** PROVIDED DATA **
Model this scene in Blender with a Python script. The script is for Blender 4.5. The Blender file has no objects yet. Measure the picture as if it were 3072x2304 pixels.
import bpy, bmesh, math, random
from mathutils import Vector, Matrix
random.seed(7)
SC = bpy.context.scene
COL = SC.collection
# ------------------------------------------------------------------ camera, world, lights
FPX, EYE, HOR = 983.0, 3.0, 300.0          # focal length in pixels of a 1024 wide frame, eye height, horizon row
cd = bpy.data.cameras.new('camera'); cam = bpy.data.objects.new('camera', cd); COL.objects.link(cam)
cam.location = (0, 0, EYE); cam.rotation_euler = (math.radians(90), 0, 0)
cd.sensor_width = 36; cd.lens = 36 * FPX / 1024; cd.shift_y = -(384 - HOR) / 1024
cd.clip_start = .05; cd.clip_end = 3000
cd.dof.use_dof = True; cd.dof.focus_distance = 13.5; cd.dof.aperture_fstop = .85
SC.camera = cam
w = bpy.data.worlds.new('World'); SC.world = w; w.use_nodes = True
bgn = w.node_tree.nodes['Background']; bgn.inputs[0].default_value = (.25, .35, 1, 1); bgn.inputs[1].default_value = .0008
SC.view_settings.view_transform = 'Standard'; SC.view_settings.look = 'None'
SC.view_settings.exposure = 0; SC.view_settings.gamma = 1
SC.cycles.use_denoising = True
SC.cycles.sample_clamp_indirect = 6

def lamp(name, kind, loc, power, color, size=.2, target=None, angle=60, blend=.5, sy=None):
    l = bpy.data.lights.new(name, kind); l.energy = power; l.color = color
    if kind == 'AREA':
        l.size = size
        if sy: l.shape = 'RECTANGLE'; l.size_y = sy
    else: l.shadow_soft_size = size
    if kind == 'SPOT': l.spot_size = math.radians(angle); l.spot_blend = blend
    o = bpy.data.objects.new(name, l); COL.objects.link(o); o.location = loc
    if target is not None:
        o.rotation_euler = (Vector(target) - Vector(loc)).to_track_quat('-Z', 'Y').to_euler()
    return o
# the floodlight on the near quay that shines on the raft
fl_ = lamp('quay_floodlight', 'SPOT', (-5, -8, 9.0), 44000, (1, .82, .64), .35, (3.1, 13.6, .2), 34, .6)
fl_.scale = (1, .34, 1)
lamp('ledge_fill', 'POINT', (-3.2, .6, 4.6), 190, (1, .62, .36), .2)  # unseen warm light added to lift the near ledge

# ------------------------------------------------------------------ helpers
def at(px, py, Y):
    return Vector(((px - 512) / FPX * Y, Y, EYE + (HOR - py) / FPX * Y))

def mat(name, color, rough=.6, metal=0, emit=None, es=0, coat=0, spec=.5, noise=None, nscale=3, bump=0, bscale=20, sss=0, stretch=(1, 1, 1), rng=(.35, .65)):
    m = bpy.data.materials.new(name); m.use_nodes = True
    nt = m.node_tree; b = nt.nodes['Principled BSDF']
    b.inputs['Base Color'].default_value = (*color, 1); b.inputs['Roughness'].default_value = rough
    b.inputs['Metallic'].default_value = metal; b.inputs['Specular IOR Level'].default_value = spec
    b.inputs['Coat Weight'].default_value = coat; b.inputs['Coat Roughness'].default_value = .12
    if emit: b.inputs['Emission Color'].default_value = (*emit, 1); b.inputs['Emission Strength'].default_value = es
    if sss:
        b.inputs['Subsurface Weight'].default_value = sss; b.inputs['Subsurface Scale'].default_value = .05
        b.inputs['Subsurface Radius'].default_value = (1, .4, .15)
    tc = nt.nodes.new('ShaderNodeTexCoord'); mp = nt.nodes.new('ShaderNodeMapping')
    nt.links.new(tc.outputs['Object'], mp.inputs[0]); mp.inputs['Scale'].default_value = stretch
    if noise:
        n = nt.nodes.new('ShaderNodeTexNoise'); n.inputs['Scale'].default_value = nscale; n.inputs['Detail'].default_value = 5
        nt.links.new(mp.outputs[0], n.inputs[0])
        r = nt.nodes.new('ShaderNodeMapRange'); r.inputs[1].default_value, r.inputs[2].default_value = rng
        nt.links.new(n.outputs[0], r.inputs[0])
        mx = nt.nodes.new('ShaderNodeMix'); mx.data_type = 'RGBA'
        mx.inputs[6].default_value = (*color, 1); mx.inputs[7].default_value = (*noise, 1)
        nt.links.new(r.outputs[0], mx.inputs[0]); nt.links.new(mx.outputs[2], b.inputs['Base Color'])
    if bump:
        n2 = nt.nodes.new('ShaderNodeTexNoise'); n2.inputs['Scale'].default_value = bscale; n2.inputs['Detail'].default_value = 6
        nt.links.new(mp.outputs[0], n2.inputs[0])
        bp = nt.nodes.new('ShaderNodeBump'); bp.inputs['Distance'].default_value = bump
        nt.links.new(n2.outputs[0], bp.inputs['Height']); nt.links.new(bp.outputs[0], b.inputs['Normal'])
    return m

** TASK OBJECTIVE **
Hand back the material above in full, exactly as written.

** ANSWER FOR THIS EXERCISE **
Model this scene in Blender with a Python script. The script is for Blender 4.5. The Blender file has no objects yet. Measure the picture as if it were 3072x2304 pixels.
import bpy, bmesh, math, random
from mathutils import Vector, Matrix
random.seed(7)
SC = bpy.context.scene
COL = SC.collection
# ------------------------------------------------------------------ camera, world, lights
FPX, EYE, HOR = 983.0, 3.0, 300.0          # focal length in pixels of a 1024 wide frame, eye height, horizon row
cd = bpy.data.cameras.new('camera'); cam = bpy.data.objects.new('camera', cd); COL.objects.link(cam)
cam.location = (0, 0, EYE); cam.rotation_euler = (math.radians(90), 0, 0)
cd.sensor_width = 36; cd.lens = 36 * FPX / 1024; cd.shift_y = -(384 - HOR) / 1024
cd.clip_start = .05; cd.clip_end = 3000
cd.dof.use_dof = True; cd.dof.focus_distance = 13.5; cd.dof.aperture_fstop = .85
SC.camera = cam
w = bpy.data.worlds.new('World'); SC.world = w; w.use_nodes = True
bgn = w.node_tree.nodes['Background']; bgn.inputs[0].default_value = (.25, .35, 1, 1); bgn.inputs[1].default_value = .0008
SC.view_settings.view_transform = 'Standard'; SC.view_settings.look = 'None'
SC.view_settings.exposure = 0; SC.view_settings.gamma = 1
SC.cycles.use_denoising = True
SC.cycles.sample_clamp_indirect = 6

def lamp(name, kind, loc, power, color, size=.2, target=None, angle=60, blend=.5, sy=None):
    l = bpy.data.lights.new(name, kind); l.energy = power; l.color = color
    if kind == 'AREA':
        l.size = size
        if sy: l.shape = 'RECTANGLE'; l.size_y = sy
    else: l.shadow_soft_size = size
    if kind == 'SPOT': l.spot_size = math.radians(angle); l.spot_blend = blend
    o = bpy.data.objects.new(name, l); COL.objects.link(o); o.location = loc
    if target is not None:
        o.rotation_euler = (Vector(target) - Vector(loc)).to_track_quat('-Z', 'Y').to_euler()
    return o
# the floodlight on the near quay that shines on the raft
fl_ = lamp('quay_floodlight', 'SPOT', (-5, -8, 9.0), 44000, (1, .82, .64), .35, (3.1, 13.6, .2), 34, .6)
fl_.scale = (1, .34, 1)
lamp('ledge_fill', 'POINT', (-3.2, .6, 4.6), 190, (1, .62, .36), .2)  # unseen warm light added to lift the near ledge

# ------------------------------------------------------------------ helpers
def at(px, py, Y):
    return Vector(((px - 512) / FPX * Y, Y, EYE + (HOR - py) / FPX * Y))

def mat(name, color, rough=.6, metal=0, emit=None, es=0, coat=0, spec=.5, noise=None, nscale=3, bump=0, bscale=20, sss=0, stretch=(1, 1, 1), rng=(.35, .65)):
    m = bpy.data.materials.new(name); m.use_nodes = True
    nt = m.node_tree; b = nt.nodes['Principled BSDF']
    b.inputs['Base Color'].default_value = (*color, 1); b.inputs['Roughness'].default_value = rough
    b.inputs['Metallic'].default_value = metal; b.inputs['Specular IOR Level'].default_value = spec
    b.inputs['Coat Weight'].default_value = coat; b.inputs['Coat Roughness'].default_value = .12
    if emit: b.inputs['Emission Color'].default_value = (*emit, 1); b.inputs['Emission Strength'].default_value = es
    if sss:
        b.inputs['Subsurface Weight'].default_value = sss; b.inputs['Subsurface Scale'].default_value = .05
        b.inputs['Subsurface Radius'].default_value = (1, .4, .15)
    tc = nt.nodes.new('ShaderNodeTexCoord'); mp = nt.nodes.new('ShaderNodeMapping')
    nt.links.new(tc.outputs['Object'], mp.inputs[0]); mp.inputs['Scale'].default_value = stretch
    if noise:
        n = nt.nodes.new('ShaderNodeTexNoise'); n.inputs['Scale'].default_value = nscale; n.inputs['Detail'].default_value = 5
        nt.links.new(mp.outputs[0], n.inputs[0])
        r = nt.nodes.new('ShaderNodeMapRange'); r.inputs[1].default_value, r.inputs[2].default_value = rng
        nt.links.new(n.outputs[0], r.inputs[0])
        mx = nt.nodes.new('ShaderNodeMix'); mx.data_type = 'RGBA'
        mx.inputs[6].default_value = (*color, 1); mx.inputs[7].default_value = (*noise, 1)
        nt.links.new(r.outputs[0], mx.inputs[0]); nt.links.new(mx.outputs[2], b.inputs['Base Color'])
    if bump:
        n2 = nt.nodes.new('ShaderNodeTexNoise'); n2.inputs['Scale'].default_value = bscale; n2.inputs['Detail'].default_value = 6
        nt.links.new(mp.outputs[0], n2.inputs[0])
        bp = nt.nodes.new('ShaderNodeBump'); bp.inputs['Distance'].default_value = bump
        nt.links.new(n2.outputs[0], bp.inputs['Height']); nt.links.new(bp.outputs[0], b.inputs['Normal'])
    return m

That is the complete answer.